Quid de l’égalité à situation identique ?
Il en va de même pour l’aide aux équipements, y compris informatiques qui deviennent essentiels dans la période. C’est à la discrétion des OPCO avec une aide maximum de 500 € à acheter directement par les CFA. Si le CFA ne veut pas s’en occuper, il n’y a pas d’aide.
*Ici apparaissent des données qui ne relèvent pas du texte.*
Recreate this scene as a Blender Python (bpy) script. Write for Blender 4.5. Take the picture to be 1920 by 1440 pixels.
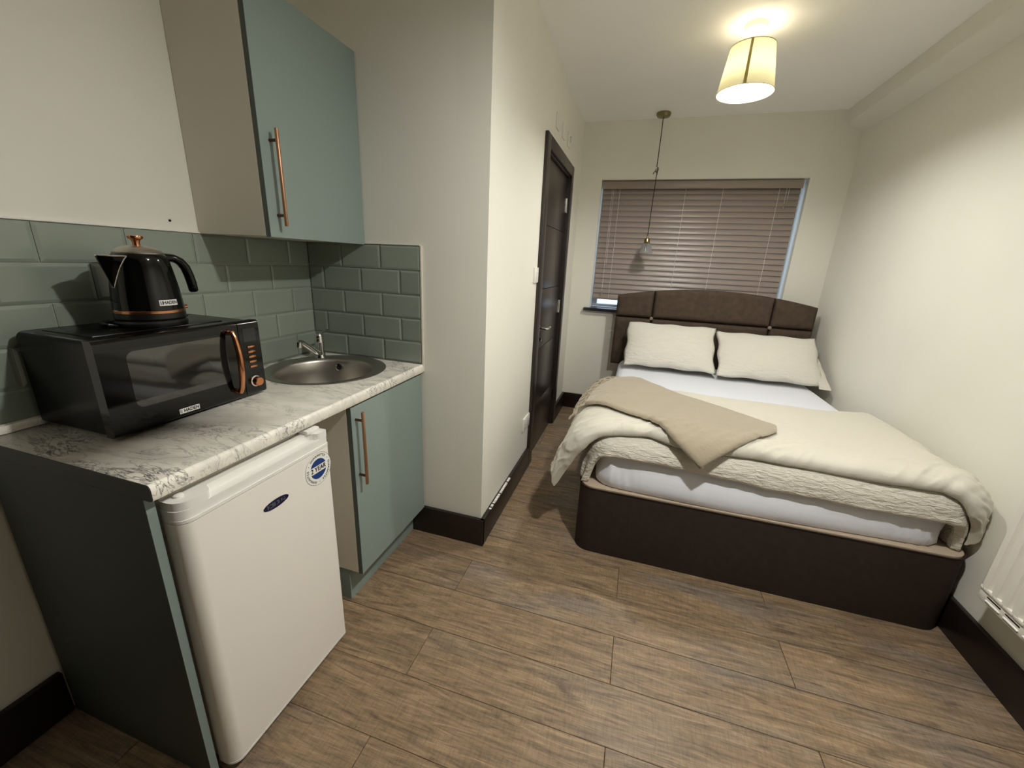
import bpy, bmesh, math, random
from mathutils import Vector, Matrix, noise
random.seed(7)
for o in list(bpy.data.objects): bpy.data.objects.remove(o)
SC = bpy.context.scene
C = SC.collection
PI = math.pi

# ------------------------------------------------------------------ camera
F_PX, RX, RY, RZ, CAM_H = 758.55, -0.2938, -0.0460, 0.2864, 1.3659
def cam_axes(rx, ry, rz):
    c, s = math.cos, math.sin
    Rz = Matrix(((c(rz), -s(rz), 0), (s(rz), c(rz), 0), (0, 0, 1)))
    Rx = Matrix(((1, 0, 0), (0, c(rx), -s(rx)), (0, s(rx), c(rx))))
    Ry = Matrix(((c(ry), 0, s(ry)), (0, 1, 0), (-s(ry), 0, c(ry))))
    return Rz @ Rx @ Ry
M = cam_axes(RX, RY, RZ)
right, fwd, up = M.col[0], M.col[1], M.col[2]
cd = bpy.data.cameras.new('camera'); cam = bpy.data.objects.new('camera', cd); C.objects.link(cam)
cd.sensor_width = 36.0; cd.sensor_fit = 'HORIZONTAL'; cd.lens = F_PX / 1920 * 36
cd.clip_start = 0.02; cd.clip_end = 100
m4 = Matrix.Identity(4)
for i in range(3):
    m4[i][0] = right[i]; m4[i][1] = up[i]; m4[i][2] = -fwd[i]
m4[2][3] = CAM_H
cam.matrix_world = m4
SC.camera = cam
# ------------------------------------------------------------------ light / exposure
BULB = 415.0
BULB_B = 1700.0                  # the lamp over the kitchen end                      # radiance of the lamp bulbs
BULB_COL = (1.0, 0.978, 0.915)
UPLIGHT = 170.0                  # glowing ring added to the kitchen lamp, bounces fill off the ceiling
SKY_STRENGTH = 2.2
SC.view_settings.view_transform = 'Standard'; SC.view_settings.look = 'None'
SC.view_settings.gamma = 1; SC.view_settings.exposure = 0.0
SC.view_settings.use_curve_mapping = False
SC.cycles.max_bounces = 10; SC.cycles.diffuse_bounces = 8; SC.cycles.glossy_bounces = 5
SC.cycles.transmission_bounces = 8; SC.cycles.sample_clamp_indirect = 6.0
SC.cycles.use_denoising = True
SC.cycles.caustics_reflective = False; SC.cycles.caustics_refractive = False
w = bpy.data.worlds.new('overcast_sky'); SC.world = w; w.use_nodes = True
w.node_tree.nodes['Background'].inputs[0].default_value = (0.62, 0.78, 1.0, 1)
w.node_tree.nodes['Background'].inputs[1].default_value = SKY_STRENGTH

# ------------------------------------------------------------------ helpers
def lin(c):
    return tuple(((x/12.92) if x <= 0.04045 else ((x+0.055)/1.055)**2.4) for x in c)
def hexc(h):
    h = h.lstrip('#'); return lin(tuple(int(h[i:i+2], 16)/255 for i in (0, 2, 4)))
def base_mat(name, col, rough=0.5, metal=0.0, spec=0.5, coat=0.0):
    m = bpy.data.materials.new(name); m.use_nodes = True
    b = m.node_tree.nodes['Principled BSDF']
    if isinstance(col, str): col = hexc(col)
    b.inputs['Base Color'].default_value = (*col, 1); b.inputs['Roughness'].default_value = rough
    b.inputs['Metallic'].default_value = metal; b.inputs['Specular IOR Level'].default_value = spec
    b.inputs['Coat Weight'].default_value = coat; b.inputs['Coat Roughness'].default_value = 0.05
    return m, m.node_tree, b
def N(nt, t, **kw):
    n = nt.nodes.new(t)
    for k, v in kw.items(): setattr(n, k, v)
    return n
def ramp(nt, stops):
    n = nt.nodes.new('ShaderNodeValToRGB'); e = n.color_ramp.elements
    while len(e) < len(stops): e.new(0.5)
    for q, (p, c) in zip(e, stops):
        q.position = p; q.color = (*c, 1) if len(c) == 3 else c
    return n
def coords(nt, scale=(1, 1, 1), rnd=False):
    tc = N(nt, 'ShaderNodeTexCoord'); mp = N(nt, 'ShaderNodeMapping')
    mp.inputs['Scale'].default_value = scale
    nt.links.new(tc.outputs['Object'], mp.inputs['Vector'])
    if rnd:
        oi = N(nt, 'ShaderNodeObjectInfo'); mu = N(nt, 'ShaderNodeMath', operation='MULTIPLY'); mu.inputs[1].default_value = 37.0
        nt.links.new(oi.outputs['Random'], mu.inputs[0]); nt.links.new(mu.outputs[0], mp.inputs['Location'])
    return mp.outputs['Vector']
def noise_tex(nt, vec, scale, detail=4, rough=0.5, dist=0.0):
    n = N(nt, 'ShaderNodeTexNoise'); n.inputs['Scale'].default_value = scale; n.inputs['Detail'].default_value = detail
    n.inputs['Roughness'].default_value = rough; n.inputs['Distortion'].default_value = dist
    nt.links.new(vec, n.inputs['Vector']); return n
def bump(nt, b, h, strength, dist=0.01):
    n = N(nt, 'ShaderNodeBump'); n.inputs['Strength'].default_value = strength; n.inputs['Distance'].default_value = dist
    nt.links.new(h, n.inputs['Height']); nt.links.new(n.outputs[0], b.inputs['Normal']); return n
def simple(name, col, rough=0.5, metal=0.0, spec=0.5, coat=0.0, bs=0.0, scale=60, stretch=(1, 1, 1), vary=0.0):
    m, nt, b = base_mat(name, col, rough, metal, spec, coat)
    v = coords(nt, stretch)
    n = noise_tex(nt, v, scale, 5)
    if bs: bump(nt, b, n.outputs['Fac'], bs, 0.004)
    if vary:
        c = hexc(col) if isinstance(col, str) else col
        r = ramp(nt, [(0.3, tuple(x*(1-vary) for x in c)), (0.7, tuple(min(1, x*(1+vary)) for x in c))])
        n2 = noise_tex(nt, v, max(2, scale*0.12), 4)
        nt.links.new(n2.outputs['Fac'], r.inputs['Fac']); nt.links.new(r.outputs[0], b.inputs['Base Color'])
    return m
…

Du temps des Régions avec les cartes d’achat données aux apprentis, ça marchait beaucoup mieux.
Les fonds sociaux n’existent plus, alors que par exemple les Hauts-de-France provisionnaient 500 000 € utilisés à 90 % et bénéficiant à 1 000 apprentis.
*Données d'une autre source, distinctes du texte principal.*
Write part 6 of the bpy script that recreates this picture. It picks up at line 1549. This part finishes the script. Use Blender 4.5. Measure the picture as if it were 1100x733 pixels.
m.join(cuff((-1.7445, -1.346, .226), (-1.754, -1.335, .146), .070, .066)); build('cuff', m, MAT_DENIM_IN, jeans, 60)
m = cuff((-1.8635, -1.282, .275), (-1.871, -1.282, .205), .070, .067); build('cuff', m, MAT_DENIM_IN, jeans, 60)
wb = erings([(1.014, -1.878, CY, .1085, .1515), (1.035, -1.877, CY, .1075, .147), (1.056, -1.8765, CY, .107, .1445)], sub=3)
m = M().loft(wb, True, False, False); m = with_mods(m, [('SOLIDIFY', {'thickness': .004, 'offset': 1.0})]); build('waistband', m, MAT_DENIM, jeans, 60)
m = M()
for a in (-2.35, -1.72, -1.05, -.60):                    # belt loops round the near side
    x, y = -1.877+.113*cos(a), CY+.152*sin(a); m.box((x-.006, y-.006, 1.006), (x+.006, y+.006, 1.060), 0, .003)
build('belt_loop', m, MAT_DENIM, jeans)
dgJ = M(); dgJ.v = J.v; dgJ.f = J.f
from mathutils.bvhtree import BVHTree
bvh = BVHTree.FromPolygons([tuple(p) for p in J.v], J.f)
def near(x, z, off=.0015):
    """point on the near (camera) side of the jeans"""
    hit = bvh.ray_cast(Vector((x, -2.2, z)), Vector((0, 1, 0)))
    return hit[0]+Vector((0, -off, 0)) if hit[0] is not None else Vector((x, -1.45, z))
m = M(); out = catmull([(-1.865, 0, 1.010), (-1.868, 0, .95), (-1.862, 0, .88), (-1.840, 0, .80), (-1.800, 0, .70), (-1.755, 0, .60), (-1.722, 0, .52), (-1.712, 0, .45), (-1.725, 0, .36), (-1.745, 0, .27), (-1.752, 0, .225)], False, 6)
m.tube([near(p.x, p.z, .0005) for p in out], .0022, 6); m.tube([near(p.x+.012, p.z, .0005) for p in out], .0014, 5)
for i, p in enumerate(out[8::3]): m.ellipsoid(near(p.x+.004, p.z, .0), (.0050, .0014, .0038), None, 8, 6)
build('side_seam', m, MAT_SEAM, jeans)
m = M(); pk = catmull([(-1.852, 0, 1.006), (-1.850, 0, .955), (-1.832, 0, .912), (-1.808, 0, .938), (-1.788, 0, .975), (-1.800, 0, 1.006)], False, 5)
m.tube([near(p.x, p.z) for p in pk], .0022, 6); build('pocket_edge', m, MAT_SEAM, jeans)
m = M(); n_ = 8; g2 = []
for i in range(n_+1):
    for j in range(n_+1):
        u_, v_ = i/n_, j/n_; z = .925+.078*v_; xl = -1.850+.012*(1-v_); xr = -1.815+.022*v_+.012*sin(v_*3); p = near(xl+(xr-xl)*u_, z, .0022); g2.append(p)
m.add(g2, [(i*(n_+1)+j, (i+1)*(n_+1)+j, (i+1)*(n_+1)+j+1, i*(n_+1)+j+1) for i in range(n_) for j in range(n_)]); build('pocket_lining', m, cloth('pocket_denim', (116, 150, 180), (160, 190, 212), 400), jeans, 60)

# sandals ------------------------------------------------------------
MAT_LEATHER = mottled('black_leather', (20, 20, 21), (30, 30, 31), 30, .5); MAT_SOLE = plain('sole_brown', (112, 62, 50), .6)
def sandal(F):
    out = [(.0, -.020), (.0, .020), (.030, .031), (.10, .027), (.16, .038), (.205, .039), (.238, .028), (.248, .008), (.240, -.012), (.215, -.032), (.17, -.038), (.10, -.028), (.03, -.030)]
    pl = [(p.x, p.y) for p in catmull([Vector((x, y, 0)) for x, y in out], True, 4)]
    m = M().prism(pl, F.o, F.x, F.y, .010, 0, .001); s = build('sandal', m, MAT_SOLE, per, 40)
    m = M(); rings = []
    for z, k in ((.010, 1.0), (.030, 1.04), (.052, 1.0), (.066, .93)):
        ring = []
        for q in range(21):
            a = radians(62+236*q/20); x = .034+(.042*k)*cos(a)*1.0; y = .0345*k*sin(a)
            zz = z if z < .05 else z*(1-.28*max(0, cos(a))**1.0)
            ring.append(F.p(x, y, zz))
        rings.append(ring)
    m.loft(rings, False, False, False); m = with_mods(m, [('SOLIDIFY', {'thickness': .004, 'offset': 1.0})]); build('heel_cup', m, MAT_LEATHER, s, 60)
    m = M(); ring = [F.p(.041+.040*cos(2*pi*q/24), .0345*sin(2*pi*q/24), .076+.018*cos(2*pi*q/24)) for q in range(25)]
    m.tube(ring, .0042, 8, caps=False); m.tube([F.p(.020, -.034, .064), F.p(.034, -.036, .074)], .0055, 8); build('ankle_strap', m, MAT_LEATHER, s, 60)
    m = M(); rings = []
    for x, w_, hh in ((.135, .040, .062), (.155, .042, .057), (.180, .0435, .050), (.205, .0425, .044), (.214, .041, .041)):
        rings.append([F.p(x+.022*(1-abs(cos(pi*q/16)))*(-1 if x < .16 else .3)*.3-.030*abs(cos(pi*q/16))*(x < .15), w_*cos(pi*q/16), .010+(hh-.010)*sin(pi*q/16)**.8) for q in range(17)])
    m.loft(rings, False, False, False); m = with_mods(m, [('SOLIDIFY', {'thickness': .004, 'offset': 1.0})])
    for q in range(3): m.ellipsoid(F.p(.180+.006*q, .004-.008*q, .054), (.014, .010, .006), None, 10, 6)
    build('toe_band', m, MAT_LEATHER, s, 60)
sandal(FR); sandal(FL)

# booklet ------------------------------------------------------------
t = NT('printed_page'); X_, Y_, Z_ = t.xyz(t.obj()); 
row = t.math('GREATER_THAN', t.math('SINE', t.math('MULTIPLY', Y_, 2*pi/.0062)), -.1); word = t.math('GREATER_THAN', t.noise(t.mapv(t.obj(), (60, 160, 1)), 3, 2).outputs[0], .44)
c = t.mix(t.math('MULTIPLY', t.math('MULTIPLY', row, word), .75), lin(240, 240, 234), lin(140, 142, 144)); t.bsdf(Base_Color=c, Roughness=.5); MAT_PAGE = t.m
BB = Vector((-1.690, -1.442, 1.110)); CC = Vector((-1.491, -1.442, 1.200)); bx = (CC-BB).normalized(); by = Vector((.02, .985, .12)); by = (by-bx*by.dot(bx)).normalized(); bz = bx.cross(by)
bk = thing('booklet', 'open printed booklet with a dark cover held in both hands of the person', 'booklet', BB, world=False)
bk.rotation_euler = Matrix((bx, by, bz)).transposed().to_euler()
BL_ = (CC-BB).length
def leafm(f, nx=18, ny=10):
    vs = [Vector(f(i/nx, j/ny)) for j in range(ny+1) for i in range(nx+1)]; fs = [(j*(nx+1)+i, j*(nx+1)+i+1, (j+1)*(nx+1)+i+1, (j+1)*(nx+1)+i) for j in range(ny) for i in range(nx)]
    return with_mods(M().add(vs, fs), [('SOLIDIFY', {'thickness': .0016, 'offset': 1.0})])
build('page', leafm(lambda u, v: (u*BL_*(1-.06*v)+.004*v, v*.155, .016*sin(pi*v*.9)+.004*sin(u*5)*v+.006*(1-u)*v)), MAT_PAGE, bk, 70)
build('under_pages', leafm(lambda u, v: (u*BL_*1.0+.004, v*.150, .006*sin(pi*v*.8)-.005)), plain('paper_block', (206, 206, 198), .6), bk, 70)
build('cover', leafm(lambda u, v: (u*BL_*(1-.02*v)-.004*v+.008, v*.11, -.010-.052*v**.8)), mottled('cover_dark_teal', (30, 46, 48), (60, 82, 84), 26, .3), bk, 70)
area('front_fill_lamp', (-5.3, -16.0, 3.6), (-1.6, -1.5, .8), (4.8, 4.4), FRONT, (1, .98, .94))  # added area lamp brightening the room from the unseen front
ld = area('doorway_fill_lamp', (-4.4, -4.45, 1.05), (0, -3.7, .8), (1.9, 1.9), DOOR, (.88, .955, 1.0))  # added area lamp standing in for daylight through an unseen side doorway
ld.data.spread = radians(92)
Est-ce que cela peut évoluer ?
Nous sommes en discussion avec le cabinet de la ministre par exemple pour donner des tickets-restaurant lorsqu’il n’y a pas de cantine dans le CFA. Pour le fond social, il envisage de passer par le CNOUS (centre national des œuvres universitaires et scolaires) avec un abondement du ministère du Travail. Mais les négociations sont lentes, seulement 15 minutes au téléphone depuis le Gouvernement Castex. Les échanges étaient réguliers et constructifs avec les équipes de Muriel Pénicaud.
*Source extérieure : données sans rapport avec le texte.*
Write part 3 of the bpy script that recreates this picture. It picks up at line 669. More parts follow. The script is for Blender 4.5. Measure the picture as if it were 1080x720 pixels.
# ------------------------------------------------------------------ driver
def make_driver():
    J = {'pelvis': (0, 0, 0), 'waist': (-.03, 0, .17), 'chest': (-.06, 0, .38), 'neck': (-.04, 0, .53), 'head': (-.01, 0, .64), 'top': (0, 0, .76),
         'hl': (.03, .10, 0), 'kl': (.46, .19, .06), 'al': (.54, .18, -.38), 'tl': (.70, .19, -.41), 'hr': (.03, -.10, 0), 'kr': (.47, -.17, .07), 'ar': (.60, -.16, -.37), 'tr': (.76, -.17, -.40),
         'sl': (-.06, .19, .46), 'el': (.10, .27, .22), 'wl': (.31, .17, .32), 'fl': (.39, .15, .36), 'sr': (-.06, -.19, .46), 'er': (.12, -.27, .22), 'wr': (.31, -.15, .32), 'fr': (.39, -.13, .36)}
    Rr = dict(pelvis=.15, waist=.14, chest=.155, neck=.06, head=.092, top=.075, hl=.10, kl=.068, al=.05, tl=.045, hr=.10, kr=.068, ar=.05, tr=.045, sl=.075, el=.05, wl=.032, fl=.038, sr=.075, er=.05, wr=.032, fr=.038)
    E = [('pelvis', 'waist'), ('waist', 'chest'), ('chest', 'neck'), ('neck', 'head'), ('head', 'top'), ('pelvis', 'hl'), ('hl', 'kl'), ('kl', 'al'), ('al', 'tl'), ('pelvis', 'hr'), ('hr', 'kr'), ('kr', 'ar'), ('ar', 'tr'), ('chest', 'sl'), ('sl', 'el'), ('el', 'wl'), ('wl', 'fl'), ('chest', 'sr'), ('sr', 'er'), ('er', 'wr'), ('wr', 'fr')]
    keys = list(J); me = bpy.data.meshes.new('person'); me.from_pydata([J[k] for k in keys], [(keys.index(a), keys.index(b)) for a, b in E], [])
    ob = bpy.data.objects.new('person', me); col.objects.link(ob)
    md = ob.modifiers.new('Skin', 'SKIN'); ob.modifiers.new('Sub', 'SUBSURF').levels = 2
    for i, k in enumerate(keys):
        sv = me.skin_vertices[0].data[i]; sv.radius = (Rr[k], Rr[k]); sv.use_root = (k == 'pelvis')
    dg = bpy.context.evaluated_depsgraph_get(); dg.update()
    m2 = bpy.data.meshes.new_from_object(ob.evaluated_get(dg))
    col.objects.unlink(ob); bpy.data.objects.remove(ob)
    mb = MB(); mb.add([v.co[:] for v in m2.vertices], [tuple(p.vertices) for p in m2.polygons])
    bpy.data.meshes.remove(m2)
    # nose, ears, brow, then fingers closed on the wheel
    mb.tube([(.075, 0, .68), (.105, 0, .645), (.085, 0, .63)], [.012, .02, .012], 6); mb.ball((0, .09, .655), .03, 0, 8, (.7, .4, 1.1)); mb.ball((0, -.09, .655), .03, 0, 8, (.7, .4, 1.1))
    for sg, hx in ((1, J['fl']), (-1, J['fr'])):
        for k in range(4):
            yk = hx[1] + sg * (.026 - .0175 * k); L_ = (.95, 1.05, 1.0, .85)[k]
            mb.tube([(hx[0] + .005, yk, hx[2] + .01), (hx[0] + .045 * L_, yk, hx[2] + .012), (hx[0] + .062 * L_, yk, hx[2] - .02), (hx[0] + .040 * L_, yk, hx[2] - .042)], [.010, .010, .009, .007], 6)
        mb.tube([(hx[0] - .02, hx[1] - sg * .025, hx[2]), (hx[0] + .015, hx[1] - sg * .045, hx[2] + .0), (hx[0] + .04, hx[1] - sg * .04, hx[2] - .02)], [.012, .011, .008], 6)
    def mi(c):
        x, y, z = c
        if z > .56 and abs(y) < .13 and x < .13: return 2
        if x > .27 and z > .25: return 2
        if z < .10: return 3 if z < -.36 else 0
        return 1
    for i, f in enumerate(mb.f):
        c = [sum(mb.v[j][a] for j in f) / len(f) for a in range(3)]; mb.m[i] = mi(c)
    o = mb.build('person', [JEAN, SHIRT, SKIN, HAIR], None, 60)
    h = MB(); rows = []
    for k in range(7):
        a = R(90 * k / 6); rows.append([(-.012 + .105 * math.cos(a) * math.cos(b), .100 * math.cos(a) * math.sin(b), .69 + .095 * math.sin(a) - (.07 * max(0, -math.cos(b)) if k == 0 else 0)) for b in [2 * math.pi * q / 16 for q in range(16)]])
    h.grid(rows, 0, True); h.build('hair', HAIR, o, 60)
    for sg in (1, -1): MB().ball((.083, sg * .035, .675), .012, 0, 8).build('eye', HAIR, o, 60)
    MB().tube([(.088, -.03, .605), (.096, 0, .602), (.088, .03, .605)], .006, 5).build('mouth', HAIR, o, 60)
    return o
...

Autrefois les Régions attribuaient aussi des aides au permis de conduire, essentiel pour trouver du travail. Il y a du retard sur ce sujet aussi. Uniquement pour les majeurs et cela passe encore par les CFA. Il est envisagé de les transformer en aide à la mobilité pour bénéficier de tous les modes de transport individuel ou collectif. Certaines OPCO peuvent aussi créer d’autres aides, mais nous n’arrivons pas à avoir l’information. Certaines Régions envisagent aussi de prendre des initiatives lorsqu’on saura exactement ce que font les OPCO.
Et dans la fonction publique, que se passe-t-il ?
On avait assisté à un développement de l’apprentissage dans la fonction publique, tout particulièrement dans les collectivités locales. Dans beaucoup de régions, la formation ne coûtait rien au CFA, car prise en charge. Mais depuis la réforme, la fonction publique ne disposant pas d’opérateur de compétence, plus personne ne finance. Il a été décidé que le CNFPT, l’organisme de financement de la formation continue pour les collectivités locales, allait prendre en charge 50 % du coût de formation…à budget constant ! Dans le public, on a assisté en 2019 à une baisse du nombre d’apprentis. On aurait aimé que l’État aussi fasse un effort comme il le demande au secteur privé.
Une dernière réflexion ?
Je voudrais attirer l’attention sur des dérives : avec le développement de l’apprentissage dans des écoles supérieures privées, on assiste à la tentation de faire payer directement aux jeunes des frais d’inscription ou de scolarité qui peuvent s’élever à plus de 1 000 € quand le jeune n’a pas d’entreprise, alors que le contrat d’apprentissage avec l’OPCO est censé couvrir tous les frais.
Réforme et crise sanitaire, pour ces deux raisons la situation des apprentis est donc particulièrement mouvante. Elle demanderait une forte concertation de tous les acteurs que la situation sanitaire, et peut-être aussi la hiérarchie des priorités politiques, tant au niveau de l’État que des branches professionnelle, ne facilitent pas vraiment.